Omit all pictures, then retype the data exactly as given.
::: DATA PROVIDED :::
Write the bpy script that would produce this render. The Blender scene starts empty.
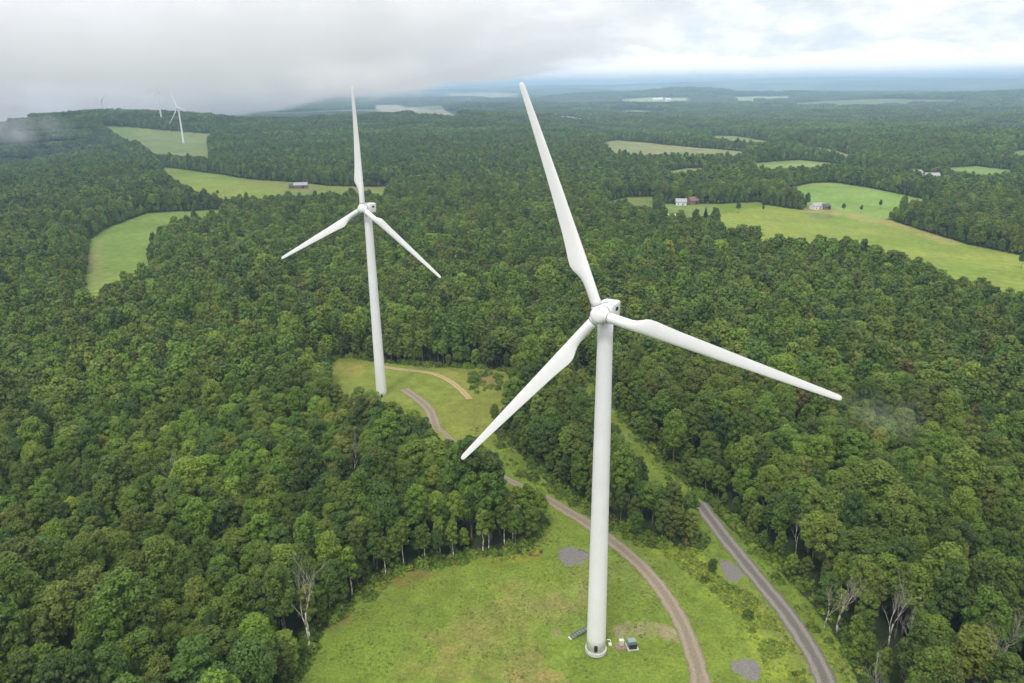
import bpy, math
import numpy as np
from mathutils import Matrix, Vector

C = bpy.context.scene.collection
SC = bpy.context.scene
R_ = math.radians
rng = np.random.default_rng(11)

# ------------------------------------------------------------------ camera
F, PITCH, ROLL, CAMH = 741.88, 0.33281, 0.01398, 123.86
cp, sp = math.cos(PITCH), math.sin(PITCH)
cr, sr = math.cos(ROLL), math.sin(ROLL)
FW = np.array([0, cp, -sp]); UP0 = np.array([0, sp, cp]); RT0 = np.array([1., 0, 0])
RT = cr * RT0 - sr * UP0
UP = sr * RT0 + cr * UP0
EYE = np.array([0., 0., CAMH])
cam_d = bpy.data.cameras.new('camera')
cam_d.sensor_width = 36; cam_d.lens = F / 1024 * 36
cam_d.clip_start = 1; cam_d.clip_end = 90000
cam = bpy.data.objects.new('camera', cam_d); C.objects.link(cam)
M = Matrix(((RT[0], UP[0], -FW[0], 0), (RT[1], UP[1], -FW[1], 0), (RT[2], UP[2], -FW[2], CAMH), (0, 0, 0, 1)))
cam.matrix_world = M
SC.camera = cam


def project(x, y, z):
    """where a world point falls in the photograph; only used to find out what is in view"""
    P = np.stack([x, y, z - CAMH], -1)
    d = P @ FW
    d = np.where(d < 1, 1, d)
    return 512 + F * (P @ RT) / d, 341.5 - F * (P @ UP) / d, P @ FW


# ------------------------------------------------------------------ terrain
def sstep(a, b, x):
    t = np.clip((x - a) / (b - a), 0, 1)
    return t * t * (3 - 2 * t)


def ray(px, py):
    d = FW + (px - 512) / F * RT + (341.5 - py) / F * UP
    return d / np.linalg.norm(d)


def along(px, py, D):
    """world point on the sight line at horizontal distance D"""
    d = ray(px, py); t = D / math.hypot(d[0], d[1])
    return EYE + d * t


ANCH = []
def anchor(px, py, D, s, dz=0.0):
    p = along(px, py, D); ANCH.append((p[0], p[1], p[2] - dz, s))
ANCH += [(18, 140, 0, 90), (-56, 295, -3, 90), (-150, 480, -2, 160), (90, 250, -1, 110), (200, 200, -2, 130), (-200, 200, -2, 130),
         (300, 500, 0, 200), (500, 800, 0, 250), (900, 1000, 0, 300)]
anchor(183, 138.5, 1950, 190); anchor(163, 134, 2330, 190); anchor(104, 116, 2900, 240)
anchor(85, 98, 2500, 210, 14); anchor(50, 104, 2250, 170, 14); anchor(20, 119, 2000, 170, 14); anchor(-8, 134, 1900, 180, 14)
anchor(-50, 160, 1900, 220, 14); anchor(-110, 185, 1700, 260, 14); anchor(60, 165, 1350, 200, 14); anchor(215, 140, 2150, 200); anchor(260, 118, 2700, 300, 14)
ANCH += [(-1900, 2600, -75, 450), (-2300, 2000, -75, 450), (-1500, 3300, -70, 400)]
ANCH = np.array(ANCH)


def waves(x, y, wl, seed):
    r = np.random.default_rng(seed); s = 0
    for k in range(5):
        a = r.uniform(0, math.pi); L = wl * r.uniform(.7, 1.5); ph = r.uniform(0, 6.28)
        s = s + np.sin((x * math.cos(a) + y * math.sin(a)) * 2 * math.pi / L + ph)
    return s / 5


def height(x, y):
    x = np.asarray(x, float); y = np.asarray(y, float)
    D = np.hypot(x, y)
    num = np.zeros(x.shape); den = np.full(x.shape, 0.003)
    bg = -14 * sstep(900, 2600, D) - 22 * sstep(2500, 6000, D)
    num += 0.003 * bg
    for ax, ay, az, s in ANCH:
        w = np.exp(-((x - ax) ** 2 + (y - ay) ** 2) / (2 * s * s))
        num += w * az; den += w
    z = num / den
    z += waves(x, y, 900, 3) * 19 * sstep(700, 2000, D) * (1 - .97 * np.exp(-(((x + 900) / 900) ** 4 + ((y - 1900) / 1000) ** 4)))
    z += waves(x, y, 2600, 8) * 46 * sstep(2200, 7000, D)
    z += waves(x, y, 7000, 5) * 90 * sstep(7000, 14000, D)
    z += (105 + 70 * np.clip(x / 9000, -1, 1.5)) * sstep(9000, 21000, D)
    z += 75 * np.exp(-(((x - 4300) / 1900) ** 2 + ((y - 5600) / 900) ** 2)) + 55 * np.exp(-(((x - 1900) / 2200) ** 2 + ((y - 7600) / 700) ** 2))
    for px_, D_, a_, s_ in ((75, 2380, 34, 260), (10, 2150, -30, 170), (-45, 2150, -75, 260)):
        c_ = along(px_, 110, D_); z += a_ * np.exp(-((x - c_[0]) ** 2 + (y - c_[1]) ** 2) / (2 * s_ * s_))
    z += waves(x, y, 160, 21) * .8 * sstep(160, 400, D)
    return z


def at(px, py, dz=0.0):
    """the point of the ground (or of a level dz above it) on a sight line of the photograph"""
    d = ray(px, py)
    t = np.geomspace(60, 40000, 6000)
    P = EYE + d * t[:, None]
    g = P[:, 2] - height(P[:, 0], P[:, 1]) - dz
    i = np.argmax(g < 0)
    if g[i] >= 0: i = len(t) - 1
    a, b = t[max(i - 1, 0)], t[i]
    for _ in range(25):
        m = (a + b) / 2; p = EYE + d * m
        if p[2] - height(p[0], p[1]) - dz < 0: b = m
        else: a = m
    p = EYE + d * (a + b) / 2
    return np.array([p[0], p[1]])


def poly(pts):
    """ground outline: (px, py) on the ground, (px, py, h) where the edge shows only as the top of trees of height h"""
    return np.array([at(p[0], p[1], p[2] if len(p) > 2 else 0.0) for p in pts])


def inside(P, x, y):
    r = np.zeros(x.shape, bool); n = len(P)
    for i in range(n):
        x0, y0 = P[i]; x1, y1 = P[(i + 1) % n]
        c = (y0 > y) != (y1 > y)
        if y1 != y0: r ^= c & (x < (x1 - x0) * (y - y0) / (y1 - y0) + x0)
    return r


def edge_dist(P, x, y, closed=True):
    m = np.full(x.shape, 1e9); n = len(P)
    for i in range(n if closed else n - 1):
        a = P[i]; d = P[(i + 1) % n] - a; L = d @ d + 1e-9
        t = np.clip(((x - a[0]) * d[0] + (y - a[1]) * d[1]) / L, 0, 1)
        m = np.minimum(m, np.hypot(x - a[0] - t * d[0], y - a[1] - t * d[1]))
    return m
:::
**TASK OUTPUT:**
Write the bpy script that would produce this render. The Blender scene starts empty.
import bpy, math
import numpy as np
from mathutils import Matrix, Vector

C = bpy.context.scene.collection
SC = bpy.context.scene
R_ = math.radians
rng = np.random.default_rng(11)

# ------------------------------------------------------------------ camera
F, PITCH, ROLL, CAMH = 741.88, 0.33281, 0.01398, 123.86
cp, sp = math.cos(PITCH), math.sin(PITCH)
cr, sr = math.cos(ROLL), math.sin(ROLL)
FW = np.array([0, cp, -sp]); UP0 = np.array([0, sp, cp]); RT0 = np.array([1., 0, 0])
RT = cr * RT0 - sr * UP0
UP = sr * RT0 + cr * UP0
EYE = np.array([0., 0., CAMH])
cam_d = bpy.data.cameras.new('camera')
cam_d.sensor_width = 36; cam_d.lens = F / 1024 * 36
cam_d.clip_start = 1; cam_d.clip_end = 90000
cam = bpy.data.objects.new('camera', cam_d); C.objects.link(cam)
M = Matrix(((RT[0], UP[0], -FW[0], 0), (RT[1], UP[1], -FW[1], 0), (RT[2], UP[2], -FW[2], CAMH), (0, 0, 0, 1)))
cam.matrix_world = M
SC.camera = cam


def project(x, y, z):
    """where a world point falls in the photograph; only used to find out what is in view"""
    P = np.stack([x, y, z - CAMH], -1)
    d = P @ FW
    d = np.where(d < 1, 1, d)
    return 512 + F * (P @ RT) / d, 341.5 - F * (P @ UP) / d, P @ FW


# ------------------------------------------------------------------ terrain
def sstep(a, b, x):
    t = np.clip((x - a) / (b - a), 0, 1)
    return t * t * (3 - 2 * t)


def ray(px, py):
    d = FW + (px - 512) / F * RT + (341.5 - py) / F * UP
    return d / np.linalg.norm(d)


def along(px, py, D):
    """world point on the sight line at horizontal distance D"""
    d = ray(px, py); t = D / math.hypot(d[0], d[1])
    return EYE + d * t


ANCH = []
def anchor(px, py, D, s, dz=0.0):
    p = along(px, py, D); ANCH.append((p[0], p[1], p[2] - dz, s))
ANCH += [(18, 140, 0, 90), (-56, 295, -3, 90), (-150, 480, -2, 160), (90, 250, -1, 110), (200, 200, -2, 130), (-200, 200, -2, 130),
         (300, 500, 0, 200), (500, 800, 0, 250), (900, 1000, 0, 300)]
anchor(183, 138.5, 1950, 190); anchor(163, 134, 2330, 190); anchor(104, 116, 2900, 240)
anchor(85, 98, 2500, 210, 14); anchor(50, 104, 2250, 170, 14); anchor(20, 119, 2000, 170, 14); anchor(-8, 134, 1900, 180, 14)
anchor(-50, 160, 1900, 220, 14); anchor(-110, 185, 1700, 260, 14); anchor(60, 165, 1350, 200, 14); anchor(215, 140, 2150, 200); anchor(260, 118, 2700, 300, 14)
ANCH += [(-1900, 2600, -75, 450), (-2300, 2000, -75, 450), (-1500, 3300, -70, 400)]
ANCH = np.array(ANCH)


def waves(x, y, wl, seed):
    r = np.random.default_rng(seed); s = 0
    for k in range(5):
        a = r.uniform(0, math.pi); L = wl * r.uniform(.7, 1.5); ph = r.uniform(0, 6.28)
        s = s + np.sin((x * math.cos(a) + y * math.sin(a)) * 2 * math.pi / L + ph)
    return s / 5


def height(x, y):
    x = np.asarray(x, float); y = np.asarray(y, float)
    D = np.hypot(x, y)
    num = np.zeros(x.shape); den = np.full(x.shape, 0.003)
    bg = -14 * sstep(900, 2600, D) - 22 * sstep(2500, 6000, D)
    num += 0.003 * bg
    for ax, ay, az, s in ANCH:
        w = np.exp(-((x - ax) ** 2 + (y - ay) ** 2) / (2 * s * s))
        num += w * az; den += w
    z = num / den
    z += waves(x, y, 900, 3) * 19 * sstep(700, 2000, D) * (1 - .97 * np.exp(-(((x + 900) / 900) ** 4 + ((y - 1900) / 1000) ** 4)))
    z += waves(x, y, 2600, 8) * 46 * sstep(2200, 7000, D)
    z += waves(x, y, 7000, 5) * 90 * sstep(7000, 14000, D)
    z += (105 + 70 * np.clip(x / 9000, -1, 1.5)) * sstep(9000, 21000, D)
    z += 75 * np.exp(-(((x - 4300) / 1900) ** 2 + ((y - 5600) / 900) ** 2)) + 55 * np.exp(-(((x - 1900) / 2200) ** 2 + ((y - 7600) / 700) ** 2))
    for px_, D_, a_, s_ in ((75, 2380, 34, 260), (10, 2150, -30, 170), (-45, 2150, -75, 260)):
        c_ = along(px_, 110, D_); z += a_ * np.exp(-((x - c_[0]) ** 2 + (y - c_[1]) ** 2) / (2 * s_ * s_))
    z += waves(x, y, 160, 21) * .8 * sstep(160, 400, D)
    return z


def at(px, py, dz=0.0):
    """the point of the ground (or of a level dz above it) on a sight line of the photograph"""
    d = ray(px, py)
    t = np.geomspace(60, 40000, 6000)
    P = EYE + d * t[:, None]
    g = P[:, 2] - height(P[:, 0], P[:, 1]) - dz
    i = np.argmax(g < 0)
    if g[i] >= 0: i = len(t) - 1
    a, b = t[max(i - 1, 0)], t[i]
    for _ in range(25):
        m = (a + b) / 2; p = EYE + d * m
        if p[2] - height(p[0], p[1]) - dz < 0: b = m
        else: a = m
    p = EYE + d * (a + b) / 2
    return np.array([p[0], p[1]])


def poly(pts):
    """ground outline: (px, py) on the ground, (px, py, h) where the edge shows only as the top of trees of height h"""
    return np.array([at(p[0], p[1], p[2] if len(p) > 2 else 0.0) for p in pts])


def inside(P, x, y):
    r = np.zeros(x.shape, bool); n = len(P)
    for i in range(n):
        x0, y0 = P[i]; x1, y1 = P[(i + 1) % n]
        c = (y0 > y) != (y1 > y)
        if y1 != y0: r ^= c & (x < (x1 - x0) * (y - y0) / (y1 - y0) + x0)
    return r


def edge_dist(P, x, y, closed=True):
    m = np.full(x.shape, 1e9); n = len(P)
    for i in range(n if closed else n - 1):
        a = P[i]; d = P[(i + 1) % n] - a; L = d @ d + 1e-9
        t = np.clip(((x - a[0]) * d[0] + (y - a[1]) * d[1]) / L, 0, 1)
        m = np.minimum(m, np.hypot(x - a[0] - t * d[0], y - a[1] - t * d[1]))
    return m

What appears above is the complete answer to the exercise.